Gregor Samsa
Rest
I Gregor Samsa, lodevoli già dal moniker prescelto, sono una band della Virginia che declina il post rock (uno fra i più ampi e incensibili macrogeneri di questo inizio millennio) secondo una gradazione cameristica. Due voci (masculin, femminin: Champ Bennett e Nikki King) e un ensemble di sette musicisti grossomodo fissi, più eventuali contributi, che ribaltano la concezione strumentistica di questo genere di musica, affidando un ruolo preponderante, in chiave sia ritmica che melodica, ad elementi tipicamente orchestrali come il piano e il violino e relegando quelli tipici di una formazione rock al rango di fregi, metope, modanature, interventi circostanziati e minimali.

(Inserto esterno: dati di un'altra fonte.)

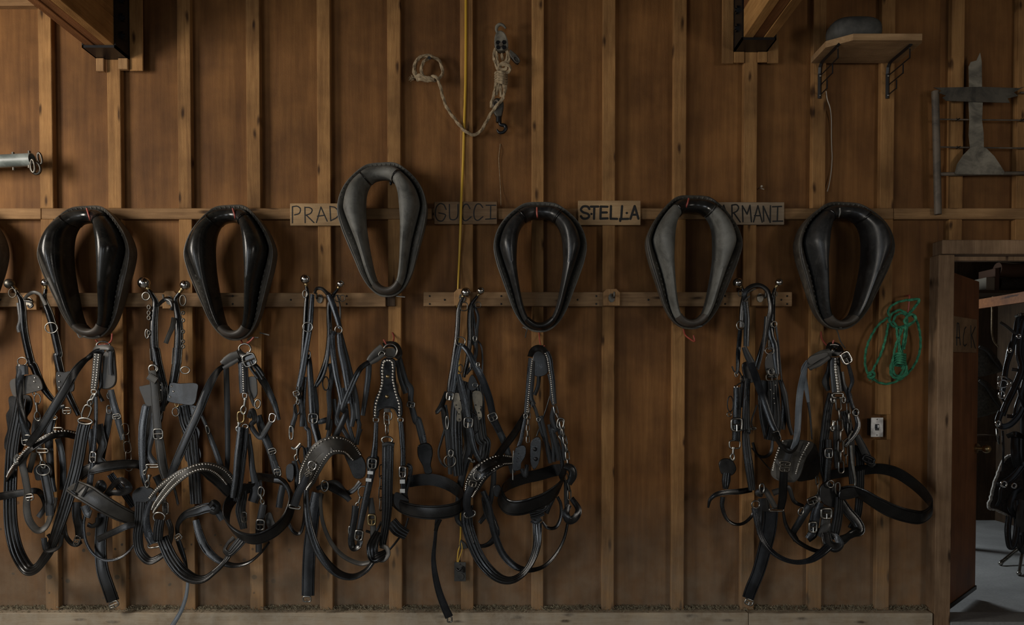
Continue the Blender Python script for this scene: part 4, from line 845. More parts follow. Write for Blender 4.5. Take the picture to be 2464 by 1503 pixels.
# 6 -- wide studded shield below the highest collar
harness('harness with a bell-shaped riveted leather shield and hanging chain, below the dusty grey collar', 930, 1390, group=G2)
ringp('C2', 1050, 765, 62, 62, -.13, 8, 'steel'); st('C2', '985,720 1040,705 1100,720 1130,790 1110,840', [50, 56, 60, 50], [-.08, -.07, -.08, -.1], 20, 'LD', 'hanger_loop'); plate('C2', '1000,750 1090,745 1095,810 1005,815', -.09, .006, 'LW', 'leather_tab')
st('C2', '985,735 930,780 880,830 855,860', [80, 80, 70, 54], -.15, 10, 'LW', 'back_pad', 'round', .014); st('C2', '990,800 920,850 860,885', [30, 40, 26], -.17, 0, 'LW'); buckle('C2', 972, 795, 22, 26, -.17, -35)
st('C2', '855,890 850,1000 830,1150 800,1350', [54, 54, 50, 40], -.07, 0, 'LD', 'hip_strap'); st('C2', '1115,760 1150,900 1190,1040 1235,1110 1235,1230 1280,1400 C3:1080,90 1110,200 1130,290', [40, 46, 50, 54, 50, 60, 66, 70, 60], -.08, 0, 'LD', 'hip_strap'); st('C2', '1120,850 1140,1000 1190,1150', 50, -.06, 0, 'LD'); buckle('C2', 1235, 1250, 34, 24, -.11, -10)
sh = plate('C2', '990,840 1030,828 1085,840 1100,880 1098,980 1108,1080 1130,1160 1158,1230 1160,1350 1118,1362 1105,1310 1060,1280 1000,1280 955,1310 945,1360 900,1362 902,1250 920,1180 950,1120 965,1040 958,940 968,870', -.17, .012, 'L', 'leather_shield', bev=.004)
def rowpts(K, s, step): 
    q = px(K, s); p = spline([Vector((u, v, 0)) for u, v in q], 12); out = []; acc = 0; last = None
    for a_ in p:
        if last is None or (a_-last).length >= step: out.append(a_); last = a_
    return out
b = MB()
for s_ in ('990,870 978,930 980,1010 970,1090 945,1170 920,1250 912,1350', '1068,870 1075,930 1072,1010 1085,1090 1105,1170 1130,1250 1132,1350', '1000,858 1030,852 1062,858'):
    for a_ in rowpts('C2', s_, 6.3): b.dome(P(a_.x, a_.y, -.182), .0075, seg=8)
tag(b.build('rivet_row', 'rivet', sh, True), kind='stuff')
b = MB()
for c in pw('C2', '1026,998 1020,1180', -.182): b.dome(c, .011, seg=10)
tag(b.build('rivets', 'brass', sh, True), kind='stuff')
st('C2', '935,1310 960,1290 1020,1275 1085,1290 1115,1340', 14, -.186, 0, 'LD', 'shield_welt', 'round', p=sh)
st('C2', '1022,1285 1022,1320', 60, -.19, 0, 'LW', 'keeper'); ringp('C2', 1028, 1350, 34, 40, -.18, 7, sq=3)
for x_ in (920, 1142): ringp('C2', x_, 1390, 24, 18, -.18, 7, sq=4, name='buckle')
chain('C3', '845,60 848,130 850,200', 90, 46, -.19, 'steel', 9); ringp('C3', 850, 245, 40, 26, -.2, 8, 'steel')
st('C3', '858,265 856,400 852,600 850,760 838,900 815,1040', [86, 84, 80, 74, 60, 50], [-.21, -.22, -.22, -.21, -.2], 0, 'L', 'trace', 'ridge', .012); st('C3', '815,285 860,272 905,280', 30, -.225, 0, 'LD', 'keeper')
st('C3', '768,115 762,250 752,360 730,500 705,620 680,740 650,880 640,960', [32, 36, 50, 54, 50, 50, 44, 50], -.18, 0, 'L', 'side_strap'); buckle('C3', 738, 422, 30, 36, -.2, -5, 'steel', 8)
for x_, y_ in ((724, 490), (711, 545)): plate('C3', f'{x_-20},{y_-14} {x_+22},{y_-10} {x_+20},{y_+14} {x_-22},{y_+10}', -.19, .004, 'rivet', 'keeper_plate', smooth=False, bev=0)
st('C3', '952,110 962,230 970,350 968,450 970,560 975,680 985,760', [36, 38, 36, 40, 40, 36, 34], -.19, 0, 'L', 'side_strap'); buckle('C3', 966, 485, 23, 40, -.21, 0, 'chrome', 8)
for y_ in (557, 627): plate('C3', f'947,{y_-15} 985,{y_-15} 985,{y_+15} 947,{y_+15}', -.2, .004, 'rivet', 'keeper_plate', smooth=False, bev=0)
st('C3', '1000,430 1025,450 1020,520 990,640 1000,700', [30, 34, 30, 30], -.16, 0, 'L'); plate('C3', '700,380 760,360 790,380 780,450 740,490 700,470', -.15, .006, 'LD', 'leather_tab')
plate('C3', '1080,300 1100,275 1150,265 1185,290 1195,350 1180,430 1190,490 1140,498 1120,440 1085,370', -.1, .012, 'L', 'blinker', bev=.005)
st('C3', '890,690 960,745 1060,778 1200,790 1330,775 1400,740 1424,690 1395,640 1310,580 1200,545 1100,545 1010,560', [92, 98, 102, 104, 102, 98, 96, 96, 94, 92, 90, 86], [-.16, -.22, -.27, -.3, -.3, -.27, -.21, -.15, -.11, -.09, -.08, -.07], 0, 'L', 'breeching_strap', 'belt', .008, up=(.04, -.12, 1))
plate('C3', '905,650 940,640 1010,690 1005,740 960,775 905,730', -.215, .008, 'L', 'leather_tab')
chain('C3', '808,440 805,560 802,760', 110, 40, -.15, 'dsteel', 9)
sd = st('C3', '225,600 250,520 290,430 350,340 420,290 500,285 560,310 620,370', [90, 150, 160, 160, 140, 130, 110, 90], [-.16, -.24, -.29, -.32, -.32, -.28, -.2, -.12], [10, 10, 10, 10, 15, 20, 0], 'LW', 'saddle_band', 'round', .014, riv=(-.36, .36), rs=6.5, rr=.0055)
plate('C3', '520,320 580,310 640,340 690,420 680,520 610,530 570,450', -.1, .012, 'LD', 'saddle_lining')
st('C3', '235,560 290,460 360,370 440,315', [50, 60, 56, 40], [-.28, -.31, -.335, -.335], 10, 'LW', 'saddle_strap'); ringp('C3', 285, 438, 30, 34, -.34, 6, 'chrome')
for x_, y_ in ((270, 470), (258, 500)): buckle('C3', x_, y_, 26, 14, -.335, 25, 'dsteel', 6)
st('C3', '250,500 220,570 180,650 150,740', [44, 52, 56, 60], [-.33, -.32, -.3], 0, 'LS', 'billet'); ringp('C3', 155, 748, 42, 12, -.3, 7, sq=4, roll=-.15, name='bar_ring')
st('C3', '240,620 245,760 265,900 320,1060 410,1190 500,1260 600,1275 690,1230 745,1165', [40, 50, 56, 60, 62, 54, 48, 44], [-.22, -.23, -.24, -.25, -.25, -.24, -.22], [0, 0, 0, 10, 25, 40, 40], 'L', 'trace', 'round', .009)
st('C3', '350,640 352,760 370,880 430,1020 520,1120 640,1175 730,1165', [24, 26, 30, 34, 36, 36], [-.12, -.12, -.13, -.15, -.18], [0, 0, 0, 20, 30], 'LW', 'tie_strap')
st('C3', '320,610 390,590 460,620 530,660 570,700', [30, 50, 56, 50, 40], -.14, [0, 20, 0], 'LD'); ringp('C3', 380, 590, 26, 40, -.16, 7); st('C3', '400,570 470,570 540,640 600,620 650,560', 40, -.1, [0, 20], 'LD')
ringp('C3', 668, 635, 36, 44, -.17, 6); snap('C3', 650, 670, 620, 760, -.17); st('C3', '615,740 605,830 590,920 580,1000 595,1060 640,1040 650,960', [54, 50, 50, 50, 46, 44], -.17, [0, 0, 0, 20, 30, 0], 'L'); buckle('C3', 638, 962, 28, 36, -.19, -8, 'steel', 9); ringp('C3', 570, 925, 10, 30, -.17, 7)
st('C3', '725,680 735,780 745,900 742,1000', [40, 50, 44, 40], -.16, 0, 'LW'); buckle('C3', 735, 845, 28, 38, -.18, 0, 'brass', 9)
st('C3', '785,940 740,1040 750,1130 800,1120 850,1090', [60, 84, 80, 70, 50], [-.2, -.24, -.25, -.25, -.22], [0, 10, 20, 30], 'L', 'keeper_loop', 'ridge', .012); st('C3', '770,1140 820,1150 860,1110 850,1060 800,1040', 34, [-.25, -.26, -.25, -.2], [20, 30, 0], 'LW', 'keeper_loop')
st('C3', '880,860 930,920 1000,960', [90, 96, 80], -.08, 0, 'LD', 'strap', 'ridge'); st('C3', '860,1080 920,1010 980,920 1010,830', 16, -.07, 0, 'LD'); st('C3', '690,930 760,940 810,860', 20, -.1, 10, 'LD')
st('C3', '1235,835 1220,900 D3:78,900 68,1020 80,1140 108,1260 148,1370 182,1445', [40, 26, 30, 40, 50, 58, 62], [-.2, -.18, -.16, -.15, -.14, -.13, -.12], [0, 40, 20, 0, 0], 'LS', 'strap_end'); st('C3', '1250,840 1226,890 1215,930', 30, -.21, 30, 'L', 'strap_end'); ringp('D3', 185, 1462, 16, 20, -.12, 6, 'steel', sq=4, name='buckle')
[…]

Crocevia fra dream pop (Sigur Ros), psichedelia (Godspeed You Black Emperor!) e slow core (Low), ma affrescati negli stilemi di una poetica molto personale, operistica, quasi ottocentesca. Dopo due ep, due split (con Red Sparrowes e The Sylent Type) e un album intero nel 2006, la loro crescita sembra giunta ad una svolta focale con il nuovo Rest.
Questo disco fa pensare alla bruma e al pulviscolo, a luoghi eterei e sperduti, al di fuori dello spazio e del tempo, eppure architettonicamente riconoscibili, come il capezzale nella stanza rococò che accoglie l’astronauta superstite di “2001 – A Space Odissey” alla fine del suo viaggio (e dei suoi giorni). Una suite in nove movimenti che, come un paziente arcolaio, intesse l’ordito delle voci e i lamenti delle corde, spettri che si agitano senza pace in una casa buia e stregata. Sedute spiritiche, fantasmi ribelli e passioni proibite che baluginano, simili ad ombre cinesi, su uno sfondo terso ed onirico. Melodie torpide ed ipnotiche, mesmerizzate, non del tutto sveglie, addormentate fra le braccia d’un oscuro potere. Inquietanti e tortuose.

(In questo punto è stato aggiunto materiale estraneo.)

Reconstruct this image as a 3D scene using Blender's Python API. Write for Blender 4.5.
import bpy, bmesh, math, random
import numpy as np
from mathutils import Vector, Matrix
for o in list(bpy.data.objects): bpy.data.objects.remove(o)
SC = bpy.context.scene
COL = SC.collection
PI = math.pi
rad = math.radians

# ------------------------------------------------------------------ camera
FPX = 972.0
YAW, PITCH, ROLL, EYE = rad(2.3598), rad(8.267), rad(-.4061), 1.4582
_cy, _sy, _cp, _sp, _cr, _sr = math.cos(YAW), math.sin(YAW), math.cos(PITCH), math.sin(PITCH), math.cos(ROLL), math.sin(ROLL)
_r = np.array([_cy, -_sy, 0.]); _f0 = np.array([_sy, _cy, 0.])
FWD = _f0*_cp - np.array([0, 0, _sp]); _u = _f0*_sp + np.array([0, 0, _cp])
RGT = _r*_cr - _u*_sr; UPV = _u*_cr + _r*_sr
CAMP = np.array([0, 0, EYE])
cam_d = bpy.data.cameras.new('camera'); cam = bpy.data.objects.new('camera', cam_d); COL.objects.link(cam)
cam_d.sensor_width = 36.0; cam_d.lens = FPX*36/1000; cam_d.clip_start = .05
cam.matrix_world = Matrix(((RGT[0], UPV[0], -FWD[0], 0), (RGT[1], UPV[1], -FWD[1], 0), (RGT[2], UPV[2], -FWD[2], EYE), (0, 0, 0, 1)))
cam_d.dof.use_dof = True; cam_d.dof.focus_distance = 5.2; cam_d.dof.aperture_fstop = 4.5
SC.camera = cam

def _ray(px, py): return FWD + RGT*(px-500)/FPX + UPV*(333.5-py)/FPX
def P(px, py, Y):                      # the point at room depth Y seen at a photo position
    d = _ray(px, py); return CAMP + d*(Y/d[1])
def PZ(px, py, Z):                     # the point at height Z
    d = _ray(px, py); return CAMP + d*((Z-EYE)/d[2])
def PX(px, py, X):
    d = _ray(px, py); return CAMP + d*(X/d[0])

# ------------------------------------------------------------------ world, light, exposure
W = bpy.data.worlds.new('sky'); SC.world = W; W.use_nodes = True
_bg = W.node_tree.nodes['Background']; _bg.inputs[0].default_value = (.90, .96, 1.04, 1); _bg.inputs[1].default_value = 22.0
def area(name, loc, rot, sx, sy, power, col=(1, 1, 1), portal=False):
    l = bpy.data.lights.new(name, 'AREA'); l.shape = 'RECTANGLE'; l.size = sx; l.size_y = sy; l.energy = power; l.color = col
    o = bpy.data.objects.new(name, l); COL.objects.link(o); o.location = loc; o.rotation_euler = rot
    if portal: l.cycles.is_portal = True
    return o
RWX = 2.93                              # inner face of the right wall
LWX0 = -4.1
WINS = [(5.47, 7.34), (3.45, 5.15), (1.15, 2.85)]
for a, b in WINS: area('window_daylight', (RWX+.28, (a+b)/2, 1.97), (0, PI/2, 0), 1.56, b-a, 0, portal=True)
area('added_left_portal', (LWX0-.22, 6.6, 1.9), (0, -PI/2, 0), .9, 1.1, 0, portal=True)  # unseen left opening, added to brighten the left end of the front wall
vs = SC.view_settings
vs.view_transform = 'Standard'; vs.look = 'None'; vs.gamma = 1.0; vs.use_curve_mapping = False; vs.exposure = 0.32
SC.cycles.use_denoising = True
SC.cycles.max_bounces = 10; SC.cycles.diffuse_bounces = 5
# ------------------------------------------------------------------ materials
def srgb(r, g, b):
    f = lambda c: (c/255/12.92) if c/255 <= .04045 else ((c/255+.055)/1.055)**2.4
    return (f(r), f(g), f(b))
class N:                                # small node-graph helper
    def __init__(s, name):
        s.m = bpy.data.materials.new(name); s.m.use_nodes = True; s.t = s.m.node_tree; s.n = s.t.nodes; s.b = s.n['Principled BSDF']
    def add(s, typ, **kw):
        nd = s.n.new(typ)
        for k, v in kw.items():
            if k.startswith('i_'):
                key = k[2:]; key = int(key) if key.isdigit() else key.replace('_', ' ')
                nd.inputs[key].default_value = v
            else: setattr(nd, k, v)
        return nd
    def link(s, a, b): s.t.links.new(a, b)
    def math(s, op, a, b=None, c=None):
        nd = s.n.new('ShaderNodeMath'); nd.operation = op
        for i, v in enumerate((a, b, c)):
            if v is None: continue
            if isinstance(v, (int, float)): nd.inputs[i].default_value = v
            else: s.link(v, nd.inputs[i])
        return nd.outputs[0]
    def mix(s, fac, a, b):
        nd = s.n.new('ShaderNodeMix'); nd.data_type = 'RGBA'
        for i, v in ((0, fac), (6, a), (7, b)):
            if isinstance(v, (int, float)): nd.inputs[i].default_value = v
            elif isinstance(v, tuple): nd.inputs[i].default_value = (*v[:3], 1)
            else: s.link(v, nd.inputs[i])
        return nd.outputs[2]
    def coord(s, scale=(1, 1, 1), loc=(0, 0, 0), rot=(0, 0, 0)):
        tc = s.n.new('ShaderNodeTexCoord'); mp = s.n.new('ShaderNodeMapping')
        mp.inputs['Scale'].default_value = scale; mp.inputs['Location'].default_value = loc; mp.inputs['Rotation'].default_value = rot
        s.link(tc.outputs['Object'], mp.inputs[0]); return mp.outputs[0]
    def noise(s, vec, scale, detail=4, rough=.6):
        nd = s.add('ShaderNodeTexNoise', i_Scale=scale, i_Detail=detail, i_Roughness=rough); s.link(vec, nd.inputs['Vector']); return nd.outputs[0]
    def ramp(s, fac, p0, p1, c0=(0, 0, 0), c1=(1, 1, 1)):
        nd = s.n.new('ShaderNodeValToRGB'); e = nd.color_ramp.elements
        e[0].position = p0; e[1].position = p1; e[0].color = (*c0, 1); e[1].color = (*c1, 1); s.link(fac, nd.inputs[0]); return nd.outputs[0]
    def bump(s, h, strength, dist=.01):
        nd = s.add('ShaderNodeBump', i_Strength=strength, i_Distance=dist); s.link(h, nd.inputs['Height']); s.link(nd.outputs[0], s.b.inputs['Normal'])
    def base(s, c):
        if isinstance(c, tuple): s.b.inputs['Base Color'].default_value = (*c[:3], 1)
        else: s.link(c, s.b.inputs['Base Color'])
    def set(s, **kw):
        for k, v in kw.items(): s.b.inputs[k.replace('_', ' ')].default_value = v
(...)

The Adolescent dondola su un ouverture quasi new age che cede il passo alla lullaby della King, come avviluppata in un bozzolo di stupore, una corda di tenebra, un vetro ghiacciato che scherma il naturale espandersi del tempo fino a quando piano, archi e riverberi non si tramutano in un sample di voci e rumori di traffico, riportandoci, per un attimo, alla spuria realtà del dormiveglia.
Ain Leuh, invece, attacca con figure di piano classico prima di snodarsi nel duetto fra gli archi e la voce maschile/femminile (all’unisono o separate da un’ottava), qua e là punteggiata dal tam tam dei tamburi, dal jangle di una chitarra e da una lieve caligine di psichedelica Vittoriana.
Abutting Dismanting ha un incedere mantrico e battente (condotto prima dal piano e dai violini, poi dalla cassa), le voci si intrecciano, si estrapolano, si assorbono bisbigliando conte infantili in mezzo ad un florilegio di Ocus Pocus e segreti inconfessabili; Company è un intarsio di droni al cloralio.
Con Jeroen Van Aken si giunge al focus radiante dell’album, un gospel intonato dalle “Figlie della Rivoluzione Americana” su una forma ambientale fatta di cirri d’organo e scampanellii di vibrafono che si dirama nel finale fra i rivoli d’una cantilena evangelista, sospinta dal basso e da sussurri morenti come spiriti nella glottide d’una medium. Rendered Yards e Du Meine Leise sono lieder fiabeschi ed ectoplasmici degni di un Danny Elfman; Pseudonym, un’ urna tenebrosa da cui tracimano cantici salvifici, violini lugubri e spettrali come cipressi di notte e volèe di piano in crescendo fino al sibilo del theremin che strattona il cordone del sipario; First Mile, Last Mile, un acido tripudio di droni ululanti e larsen corrosivi.
Un disco importante, colmo di spettri barocchi, una pioggia che cola quieta sul volto e terge il sale delle lacrime, un film al rallentatore che scorre da sempre in un angolo della nostra mente. Un titolo di riguardo che avevo in serbo da un po’ e che merita di essere ripescato.